Dissertations, Theses, and Capstone Projects

Date of Degree

6-2026

Document Type

Doctoral Dissertation

Degree Name

Doctor of Philosophy

Program

Economics

Advisor

Frank W. Heiland

Committee Members

Michael Grossman

Theodore Joyce

Henry Saffer

Kevin Shih

Subject Categories

Education Policy | Health Economics | Health Policy | Labor Economics | Policy Design, Analysis, and Evaluation

Keywords

electronic cigarette taxation, tobacco regulation, biomarkers, immigration and education, school finance, difference-in-differences

Abstract

This dissertation consists of two essays in applied microeconomics, each examining how individuals and institutions respond to policy changes. Both essays leverage natural experiments and recent advances in difference-in-differences estimation to identify causal effects. Both also speak to a common theme in public policy: the gap between intended and actual consequences of government intervention, and the role that policy design plays in shaping those consequences.

The first essay examines the impact of state-level e-cigarette excise taxes on nicotine and tobacco exposure among adults aged 18 and older. A central contribution is its use of individual-level panel biomarker data from urine samples collected in the Population Assessment of Tobacco and Health (PATH) Study, which provides objective, biochemical measures of exposure that are free from self-reporting bias. Nicotine exposure is measured through urinary cotinine, which captures consumption from any source, while tobacco-specific exposure is measured through urinary NNAL, which reflects exposure to tobacco products but not e-cigarettes. Leveraging the staggered adoption of e-cigarette taxes across U.S. states between 2013 and 2019 and implementing the doubly robust difference-in-differences estimator of Callaway and Sant'Anna (2021), I find that taxation leads to a significant increase in tobacco-specific exposure while overall nicotine exposure remains largely unchanged. These results suggest that taxed e-cigarette users substitute toward combustible tobacco products rather than reducing their overall nicotine consumption. The essay also documents that misrepresentation of tobacco and e-cigarette use in self-reported survey data is substantial, ranging from 5 to 10 percent depending on the product category, reinforcing the value of biomarker-based outcomes for designing and evaluating tobacco policy.
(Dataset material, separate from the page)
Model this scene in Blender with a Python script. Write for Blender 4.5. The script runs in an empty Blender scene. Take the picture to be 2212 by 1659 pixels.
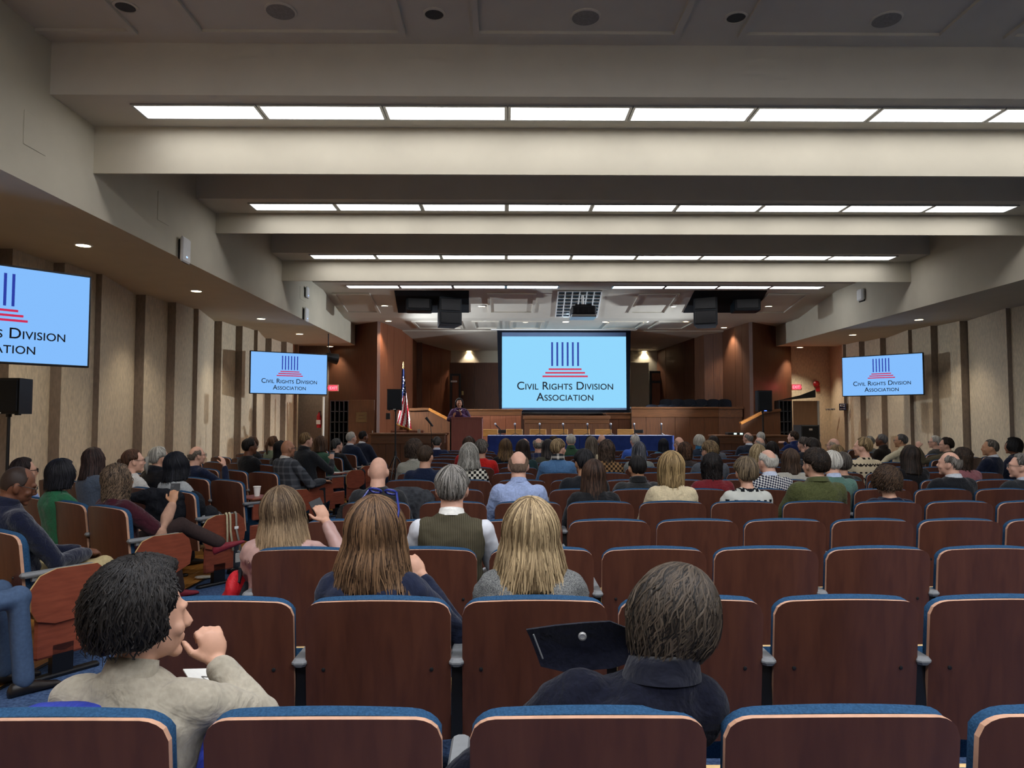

The second essay, coauthored with Kevin Shih, examines the impact of the Texas busing program on New York City (NYC) public schools. Beginning in April 2022, the Governor of Texas initiated a program to transport asylum seekers arriving at the southern border to sanctuary cities, including NYC. Since then, NYC has received more than 200,000 asylum seekers, many of them families with young children, who were placed in homeless shelters and subsequently enrolled in nearby public elementary schools. Exploiting variation in baseline family homeless shelter capacity across school zones as a source of quasi-random variation in migrant exposure, and implementing a difference-in-differences design that compares schools within the same neighborhood, we find that exposed schools experienced significant increases in migrant students, proxied by English Language Learners, Hispanic students, and students in temporary housing, but that domestic students did not experience adverse effects on enrollment, test scores, attendance, or chronic absenteeism. We further document that progressive funding policies buffered schools against resource crowding by expanding English language instruction to accommodate newcomers, leaving pupil-teacher ratios unchanged. This essay speaks more broadly to the role that progressive school finance systems play in shaping the consequences of sudden immigration inflows.